BRIEF –
Each line should be copied exactly.

┏━━

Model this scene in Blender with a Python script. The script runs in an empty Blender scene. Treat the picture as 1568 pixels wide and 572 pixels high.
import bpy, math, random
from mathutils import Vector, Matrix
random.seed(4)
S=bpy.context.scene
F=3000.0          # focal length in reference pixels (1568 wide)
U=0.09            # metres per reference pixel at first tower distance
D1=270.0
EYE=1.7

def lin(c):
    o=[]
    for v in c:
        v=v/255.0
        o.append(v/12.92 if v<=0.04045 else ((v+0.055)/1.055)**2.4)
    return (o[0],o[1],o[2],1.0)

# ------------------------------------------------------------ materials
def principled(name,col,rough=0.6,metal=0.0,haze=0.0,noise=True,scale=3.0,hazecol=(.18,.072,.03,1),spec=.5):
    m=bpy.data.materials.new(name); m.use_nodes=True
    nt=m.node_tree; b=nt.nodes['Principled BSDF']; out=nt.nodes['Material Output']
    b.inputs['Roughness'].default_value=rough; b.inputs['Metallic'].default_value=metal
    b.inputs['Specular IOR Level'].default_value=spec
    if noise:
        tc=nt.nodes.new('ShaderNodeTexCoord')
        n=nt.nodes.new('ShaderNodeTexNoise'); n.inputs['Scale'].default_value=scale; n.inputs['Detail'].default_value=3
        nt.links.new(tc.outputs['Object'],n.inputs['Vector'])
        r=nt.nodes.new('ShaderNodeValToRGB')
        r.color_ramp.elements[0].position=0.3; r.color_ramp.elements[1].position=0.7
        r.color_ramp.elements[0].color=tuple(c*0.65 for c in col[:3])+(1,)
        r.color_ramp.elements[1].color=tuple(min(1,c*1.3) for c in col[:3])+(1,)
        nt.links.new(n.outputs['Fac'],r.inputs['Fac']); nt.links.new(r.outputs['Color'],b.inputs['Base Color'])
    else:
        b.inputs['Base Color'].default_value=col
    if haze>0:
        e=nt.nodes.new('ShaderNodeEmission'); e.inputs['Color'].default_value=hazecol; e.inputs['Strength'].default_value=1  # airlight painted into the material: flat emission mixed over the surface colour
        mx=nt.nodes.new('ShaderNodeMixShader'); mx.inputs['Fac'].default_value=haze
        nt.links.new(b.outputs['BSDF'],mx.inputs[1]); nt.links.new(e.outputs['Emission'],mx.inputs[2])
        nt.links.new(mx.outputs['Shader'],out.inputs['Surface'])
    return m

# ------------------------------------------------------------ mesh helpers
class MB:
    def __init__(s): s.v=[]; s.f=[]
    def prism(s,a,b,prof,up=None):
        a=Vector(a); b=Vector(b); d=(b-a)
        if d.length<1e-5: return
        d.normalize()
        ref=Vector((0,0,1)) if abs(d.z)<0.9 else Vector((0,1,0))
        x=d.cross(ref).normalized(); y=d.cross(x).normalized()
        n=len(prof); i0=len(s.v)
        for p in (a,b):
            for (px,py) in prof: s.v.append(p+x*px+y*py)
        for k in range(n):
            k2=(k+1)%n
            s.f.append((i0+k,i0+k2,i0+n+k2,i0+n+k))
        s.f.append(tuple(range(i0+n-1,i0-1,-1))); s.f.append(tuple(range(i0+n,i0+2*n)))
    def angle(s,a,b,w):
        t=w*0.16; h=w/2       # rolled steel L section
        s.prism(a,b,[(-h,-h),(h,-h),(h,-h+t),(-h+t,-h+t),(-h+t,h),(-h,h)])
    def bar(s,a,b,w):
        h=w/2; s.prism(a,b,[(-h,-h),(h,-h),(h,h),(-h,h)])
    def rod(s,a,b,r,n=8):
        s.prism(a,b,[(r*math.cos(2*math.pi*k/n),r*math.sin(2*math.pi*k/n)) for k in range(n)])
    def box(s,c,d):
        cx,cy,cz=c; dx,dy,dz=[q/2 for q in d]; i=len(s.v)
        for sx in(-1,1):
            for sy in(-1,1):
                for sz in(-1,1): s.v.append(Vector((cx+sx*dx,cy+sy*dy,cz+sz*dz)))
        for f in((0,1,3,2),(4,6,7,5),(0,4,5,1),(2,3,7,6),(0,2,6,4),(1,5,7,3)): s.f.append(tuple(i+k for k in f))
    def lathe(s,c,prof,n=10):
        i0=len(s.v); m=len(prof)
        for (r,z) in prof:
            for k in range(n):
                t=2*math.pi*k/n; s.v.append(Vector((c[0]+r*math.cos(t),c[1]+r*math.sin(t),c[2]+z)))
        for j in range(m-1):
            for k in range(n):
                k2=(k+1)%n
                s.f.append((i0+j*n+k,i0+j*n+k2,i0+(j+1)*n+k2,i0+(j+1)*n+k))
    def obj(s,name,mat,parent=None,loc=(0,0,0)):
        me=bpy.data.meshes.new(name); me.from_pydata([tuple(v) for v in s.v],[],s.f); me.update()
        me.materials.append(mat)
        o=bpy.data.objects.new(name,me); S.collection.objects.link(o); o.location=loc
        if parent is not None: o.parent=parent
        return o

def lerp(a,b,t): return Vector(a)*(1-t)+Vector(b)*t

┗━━

WRITTEN SOLUTION –
Model this scene in Blender with a Python script. The script runs in an empty Blender scene. Treat the picture as 1568 pixels wide and 572 pixels high.
import bpy, math, random
from mathutils import Vector, Matrix
random.seed(4)
S=bpy.context.scene
F=3000.0          # focal length in reference pixels (1568 wide)
U=0.09            # metres per reference pixel at first tower distance
D1=270.0
EYE=1.7

def lin(c):
    o=[]
    for v in c:
        v=v/255.0
        o.append(v/12.92 if v<=0.04045 else ((v+0.055)/1.055)**2.4)
    return (o[0],o[1],o[2],1.0)

# ------------------------------------------------------------ materials
def principled(name,col,rough=0.6,metal=0.0,haze=0.0,noise=True,scale=3.0,hazecol=(.18,.072,.03,1),spec=.5):
    m=bpy.data.materials.new(name); m.use_nodes=True
    nt=m.node_tree; b=nt.nodes['Principled BSDF']; out=nt.nodes['Material Output']
    b.inputs['Roughness'].default_value=rough; b.inputs['Metallic'].default_value=metal
    b.inputs['Specular IOR Level'].default_value=spec
    if noise:
        tc=nt.nodes.new('ShaderNodeTexCoord')
        n=nt.nodes.new('ShaderNodeTexNoise'); n.inputs['Scale'].default_value=scale; n.inputs['Detail'].default_value=3
        nt.links.new(tc.outputs['Object'],n.inputs['Vector'])
        r=nt.nodes.new('ShaderNodeValToRGB')
        r.color_ramp.elements[0].position=0.3; r.color_ramp.elements[1].position=0.7
        r.color_ramp.elements[0].color=tuple(c*0.65 for c in col[:3])+(1,)
        r.color_ramp.elements[1].color=tuple(min(1,c*1.3) for c in col[:3])+(1,)
        nt.links.new(n.outputs['Fac'],r.inputs['Fac']); nt.links.new(r.outputs['Color'],b.inputs['Base Color'])
    else:
        b.inputs['Base Color'].default_value=col
    if haze>0:
        e=nt.nodes.new('ShaderNodeEmission'); e.inputs['Color'].default_value=hazecol; e.inputs['Strength'].default_value=1  # airlight painted into the material: flat emission mixed over the surface colour
        mx=nt.nodes.new('ShaderNodeMixShader'); mx.inputs['Fac'].default_value=haze
        nt.links.new(b.outputs['BSDF'],mx.inputs[1]); nt.links.new(e.outputs['Emission'],mx.inputs[2])
        nt.links.new(mx.outputs['Shader'],out.inputs['Surface'])
    return m

# ------------------------------------------------------------ mesh helpers
class MB:
    def __init__(s): s.v=[]; s.f=[]
    def prism(s,a,b,prof,up=None):
        a=Vector(a); b=Vector(b); d=(b-a)
        if d.length<1e-5: return
        d.normalize()
        ref=Vector((0,0,1)) if abs(d.z)<0.9 else Vector((0,1,0))
        x=d.cross(ref).normalized(); y=d.cross(x).normalized()
        n=len(prof); i0=len(s.v)
        for p in (a,b):
            for (px,py) in prof: s.v.append(p+x*px+y*py)
        for k in range(n):
            k2=(k+1)%n
            s.f.append((i0+k,i0+k2,i0+n+k2,i0+n+k))
        s.f.append(tuple(range(i0+n-1,i0-1,-1))); s.f.append(tuple(range(i0+n,i0+2*n)))
    def angle(s,a,b,w):
        t=w*0.16; h=w/2       # rolled steel L section
        s.prism(a,b,[(-h,-h),(h,-h),(h,-h+t),(-h+t,-h+t),(-h+t,h),(-h,h)])
    def bar(s,a,b,w):
        h=w/2; s.prism(a,b,[(-h,-h),(h,-h),(h,h),(-h,h)])
    def rod(s,a,b,r,n=8):
        s.prism(a,b,[(r*math.cos(2*math.pi*k/n),r*math.sin(2*math.pi*k/n)) for k in range(n)])
    def box(s,c,d):
        cx,cy,cz=c; dx,dy,dz=[q/2 for q in d]; i=len(s.v)
        for sx in(-1,1):
            for sy in(-1,1):
                for sz in(-1,1): s.v.append(Vector((cx+sx*dx,cy+sy*dy,cz+sz*dz)))
        for f in((0,1,3,2),(4,6,7,5),(0,4,5,1),(2,3,7,6),(0,2,6,4),(1,5,7,3)): s.f.append(tuple(i+k for k in f))
    def lathe(s,c,prof,n=10):
        i0=len(s.v); m=len(prof)
        for (r,z) in prof:
            for k in range(n):
                t=2*math.pi*k/n; s.v.append(Vector((c[0]+r*math.cos(t),c[1]+r*math.sin(t),c[2]+z)))
        for j in range(m-1):
            for k in range(n):
                k2=(k+1)%n
                s.f.append((i0+j*n+k,i0+j*n+k2,i0+(j+1)*n+k2,i0+(j+1)*n+k))
    def obj(s,name,mat,parent=None,loc=(0,0,0)):
        me=bpy.data.meshes.new(name); me.from_pydata([tuple(v) for v in s.v],[],s.f); me.update()
        me.materials.append(mat)
        o=bpy.data.objects.new(name,me); S.collection.objects.link(o); o.location=loc
        if parent is not None: o.parent=parent
        return o

def lerp(a,b,t): return Vector(a)*(1-t)+Vector(b)*t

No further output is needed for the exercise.